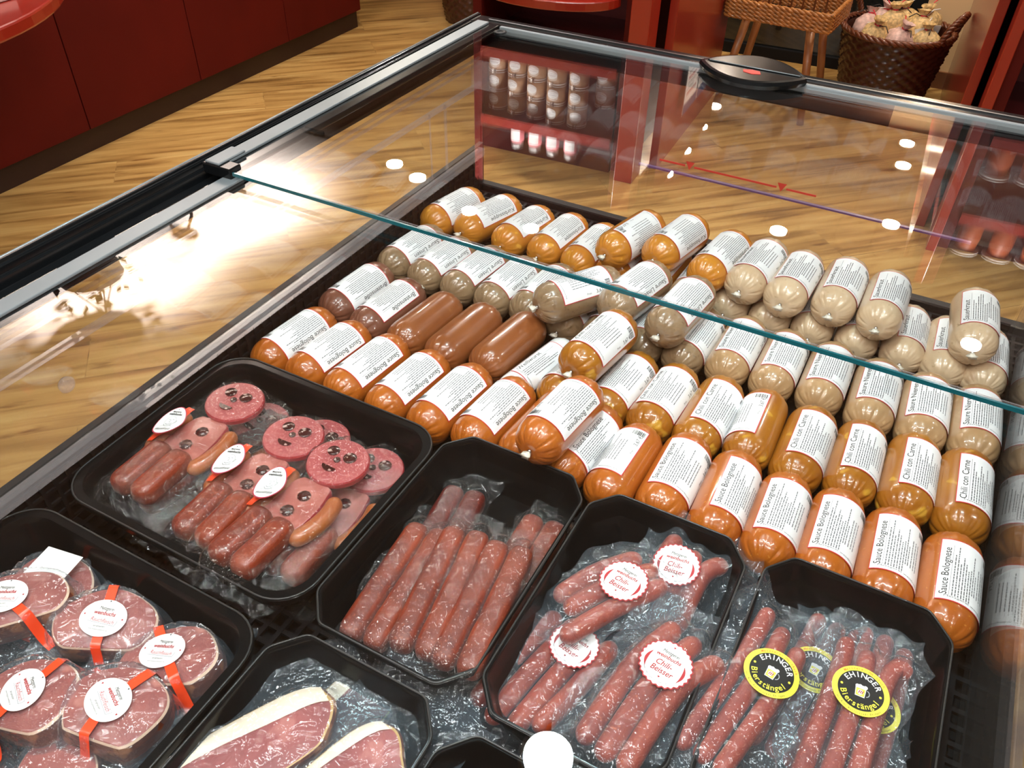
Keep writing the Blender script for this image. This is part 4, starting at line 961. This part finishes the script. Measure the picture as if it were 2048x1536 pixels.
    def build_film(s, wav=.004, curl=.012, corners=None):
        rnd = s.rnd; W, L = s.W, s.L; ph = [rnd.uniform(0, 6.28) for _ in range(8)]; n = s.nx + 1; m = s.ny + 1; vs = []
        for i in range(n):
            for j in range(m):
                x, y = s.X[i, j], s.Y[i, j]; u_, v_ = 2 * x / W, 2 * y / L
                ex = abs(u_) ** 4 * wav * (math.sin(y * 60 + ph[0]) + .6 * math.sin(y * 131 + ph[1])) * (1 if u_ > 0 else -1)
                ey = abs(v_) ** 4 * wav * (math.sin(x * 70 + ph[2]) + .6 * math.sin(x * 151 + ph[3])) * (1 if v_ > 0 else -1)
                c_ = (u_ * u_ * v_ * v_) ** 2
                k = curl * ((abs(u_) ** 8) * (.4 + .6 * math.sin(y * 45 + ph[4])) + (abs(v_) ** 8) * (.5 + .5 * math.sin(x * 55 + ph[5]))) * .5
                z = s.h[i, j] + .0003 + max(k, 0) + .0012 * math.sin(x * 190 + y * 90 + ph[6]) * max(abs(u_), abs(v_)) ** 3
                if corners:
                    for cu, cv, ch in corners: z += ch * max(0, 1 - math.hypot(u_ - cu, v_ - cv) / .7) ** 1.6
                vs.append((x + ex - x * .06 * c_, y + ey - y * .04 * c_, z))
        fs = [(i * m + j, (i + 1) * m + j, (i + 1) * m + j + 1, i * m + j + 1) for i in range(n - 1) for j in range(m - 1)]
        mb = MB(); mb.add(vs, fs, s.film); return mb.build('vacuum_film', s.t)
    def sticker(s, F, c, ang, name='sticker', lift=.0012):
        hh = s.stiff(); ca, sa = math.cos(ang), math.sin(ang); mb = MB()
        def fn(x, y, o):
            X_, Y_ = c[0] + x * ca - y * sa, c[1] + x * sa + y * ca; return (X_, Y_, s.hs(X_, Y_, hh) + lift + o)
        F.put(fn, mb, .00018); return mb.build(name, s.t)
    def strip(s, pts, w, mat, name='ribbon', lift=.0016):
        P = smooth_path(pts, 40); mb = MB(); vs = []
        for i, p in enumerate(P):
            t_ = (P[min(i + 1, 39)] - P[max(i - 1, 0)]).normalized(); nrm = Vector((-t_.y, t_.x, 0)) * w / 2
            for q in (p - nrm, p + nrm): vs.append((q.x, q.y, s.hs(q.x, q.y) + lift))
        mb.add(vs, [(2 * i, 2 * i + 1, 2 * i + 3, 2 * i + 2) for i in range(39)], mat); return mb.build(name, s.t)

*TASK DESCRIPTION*
Exclude the images, then output the data above word for word.

*WRITTEN ANSWER*
Keep writing the Blender script for this image. This is part 4, starting at line 961. This part finishes the script. Measure the picture as if it were 2048x1536 pixels.
    def build_film(s, wav=.004, curl=.012, corners=None):
        rnd = s.rnd; W, L = s.W, s.L; ph = [rnd.uniform(0, 6.28) for _ in range(8)]; n = s.nx + 1; m = s.ny + 1; vs = []
        for i in range(n):
            for j in range(m):
                x, y = s.X[i, j], s.Y[i, j]; u_, v_ = 2 * x / W, 2 * y / L
                ex = abs(u_) ** 4 * wav * (math.sin(y * 60 + ph[0]) + .6 * math.sin(y * 131 + ph[1])) * (1 if u_ > 0 else -1)
                ey = abs(v_) ** 4 * wav * (math.sin(x * 70 + ph[2]) + .6 * math.sin(x * 151 + ph[3])) * (1 if v_ > 0 else -1)
                c_ = (u_ * u_ * v_ * v_) ** 2
                k = curl * ((abs(u_) ** 8) * (.4 + .6 * math.sin(y * 45 + ph[4])) + (abs(v_) ** 8) * (.5 + .5 * math.sin(x * 55 + ph[5]))) * .5
                z = s.h[i, j] + .0003 + max(k, 0) + .0012 * math.sin(x * 190 + y * 90 + ph[6]) * max(abs(u_), abs(v_)) ** 3
                if corners:
                    for cu, cv, ch in corners: z += ch * max(0, 1 - math.hypot(u_ - cu, v_ - cv) / .7) ** 1.6
                vs.append((x + ex - x * .06 * c_, y + ey - y * .04 * c_, z))
        fs = [(i * m + j, (i + 1) * m + j, (i + 1) * m + j + 1, i * m + j + 1) for i in range(n - 1) for j in range(m - 1)]
        mb = MB(); mb.add(vs, fs, s.film); return mb.build('vacuum_film', s.t)
    def sticker(s, F, c, ang, name='sticker', lift=.0012):
        hh = s.stiff(); ca, sa = math.cos(ang), math.sin(ang); mb = MB()
        def fn(x, y, o):
            X_, Y_ = c[0] + x * ca - y * sa, c[1] + x * sa + y * ca; return (X_, Y_, s.hs(X_, Y_, hh) + lift + o)
        F.put(fn, mb, .00018); return mb.build(name, s.t)
    def strip(s, pts, w, mat, name='ribbon', lift=.0016):
        P = smooth_path(pts, 40); mb = MB(); vs = []
        for i, p in enumerate(P):
            t_ = (P[min(i + 1, 39)] - P[max(i - 1, 0)]).normalized(); nrm = Vector((-t_.y, t_.x, 0)) * w / 2
            for q in (p - nrm, p + nrm): vs.append((q.x, q.y, s.hs(q.x, q.y) + lift))
        mb.add(vs, [(2 * i, 2 * i + 1, 2 * i + 3, 2 * i + 2) for i in range(39)], mat); return mb.build(name, s.t)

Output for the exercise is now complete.